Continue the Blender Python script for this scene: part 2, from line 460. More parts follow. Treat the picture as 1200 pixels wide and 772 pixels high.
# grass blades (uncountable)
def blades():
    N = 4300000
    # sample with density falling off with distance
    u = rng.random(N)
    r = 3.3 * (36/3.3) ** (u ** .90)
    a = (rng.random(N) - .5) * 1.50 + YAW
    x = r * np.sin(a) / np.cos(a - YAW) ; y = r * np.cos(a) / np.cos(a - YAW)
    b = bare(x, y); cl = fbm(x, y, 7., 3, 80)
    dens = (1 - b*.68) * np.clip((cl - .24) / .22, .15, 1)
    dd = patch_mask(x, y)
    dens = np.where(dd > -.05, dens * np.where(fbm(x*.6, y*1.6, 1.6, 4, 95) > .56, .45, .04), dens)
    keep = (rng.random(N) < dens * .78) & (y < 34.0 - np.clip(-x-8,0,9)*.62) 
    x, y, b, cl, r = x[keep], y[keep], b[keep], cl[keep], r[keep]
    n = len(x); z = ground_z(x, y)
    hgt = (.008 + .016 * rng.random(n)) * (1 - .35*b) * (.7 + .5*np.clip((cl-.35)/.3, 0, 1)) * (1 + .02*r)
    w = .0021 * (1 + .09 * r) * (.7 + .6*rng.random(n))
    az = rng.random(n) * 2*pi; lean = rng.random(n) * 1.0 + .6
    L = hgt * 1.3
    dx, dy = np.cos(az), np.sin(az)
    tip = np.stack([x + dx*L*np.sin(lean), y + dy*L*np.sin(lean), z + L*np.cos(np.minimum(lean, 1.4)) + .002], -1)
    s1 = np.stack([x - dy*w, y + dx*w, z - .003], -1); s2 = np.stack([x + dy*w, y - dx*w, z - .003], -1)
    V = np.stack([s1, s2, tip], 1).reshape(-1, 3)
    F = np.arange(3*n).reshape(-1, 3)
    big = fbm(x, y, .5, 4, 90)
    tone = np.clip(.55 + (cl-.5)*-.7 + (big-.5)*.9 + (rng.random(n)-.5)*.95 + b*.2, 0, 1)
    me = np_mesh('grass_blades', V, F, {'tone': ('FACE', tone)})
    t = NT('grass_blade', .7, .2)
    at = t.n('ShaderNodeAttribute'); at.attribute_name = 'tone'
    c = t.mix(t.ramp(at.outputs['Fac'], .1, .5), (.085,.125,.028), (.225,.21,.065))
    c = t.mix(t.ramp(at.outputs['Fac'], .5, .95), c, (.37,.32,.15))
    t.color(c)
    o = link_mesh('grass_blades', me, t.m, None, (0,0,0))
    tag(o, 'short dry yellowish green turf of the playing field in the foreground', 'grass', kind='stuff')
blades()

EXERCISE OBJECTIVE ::
Transcribe the data. Leave every line exactly as it is.

FINISHED EXERCISE ::
Continue the Blender Python script for this scene: part 2, from line 460. More parts follow. Treat the picture as 1200 pixels wide and 772 pixels high.
# grass blades (uncountable)
def blades():
    N = 4300000
    # sample with density falling off with distance
    u = rng.random(N)
    r = 3.3 * (36/3.3) ** (u ** .90)
    a = (rng.random(N) - .5) * 1.50 + YAW
    x = r * np.sin(a) / np.cos(a - YAW) ; y = r * np.cos(a) / np.cos(a - YAW)
    b = bare(x, y); cl = fbm(x, y, 7., 3, 80)
    dens = (1 - b*.68) * np.clip((cl - .24) / .22, .15, 1)
    dd = patch_mask(x, y)
    dens = np.where(dd > -.05, dens * np.where(fbm(x*.6, y*1.6, 1.6, 4, 95) > .56, .45, .04), dens)
    keep = (rng.random(N) < dens * .78) & (y < 34.0 - np.clip(-x-8,0,9)*.62) 
    x, y, b, cl, r = x[keep], y[keep], b[keep], cl[keep], r[keep]
    n = len(x); z = ground_z(x, y)
    hgt = (.008 + .016 * rng.random(n)) * (1 - .35*b) * (.7 + .5*np.clip((cl-.35)/.3, 0, 1)) * (1 + .02*r)
    w = .0021 * (1 + .09 * r) * (.7 + .6*rng.random(n))
    az = rng.random(n) * 2*pi; lean = rng.random(n) * 1.0 + .6
    L = hgt * 1.3
    dx, dy = np.cos(az), np.sin(az)
    tip = np.stack([x + dx*L*np.sin(lean), y + dy*L*np.sin(lean), z + L*np.cos(np.minimum(lean, 1.4)) + .002], -1)
    s1 = np.stack([x - dy*w, y + dx*w, z - .003], -1); s2 = np.stack([x + dy*w, y - dx*w, z - .003], -1)
    V = np.stack([s1, s2, tip], 1).reshape(-1, 3)
    F = np.arange(3*n).reshape(-1, 3)
    big = fbm(x, y, .5, 4, 90)
    tone = np.clip(.55 + (cl-.5)*-.7 + (big-.5)*.9 + (rng.random(n)-.5)*.95 + b*.2, 0, 1)
    me = np_mesh('grass_blades', V, F, {'tone': ('FACE', tone)})
    t = NT('grass_blade', .7, .2)
    at = t.n('ShaderNodeAttribute'); at.attribute_name = 'tone'
    c = t.mix(t.ramp(at.outputs['Fac'], .1, .5), (.085,.125,.028), (.225,.21,.065))
    c = t.mix(t.ramp(at.outputs['Fac'], .5, .95), c, (.37,.32,.15))
    t.color(c)
    o = link_mesh('grass_blades', me, t.m, None, (0,0,0))
    tag(o, 'short dry yellowish green turf of the playing field in the foreground', 'grass', kind='stuff')
blades()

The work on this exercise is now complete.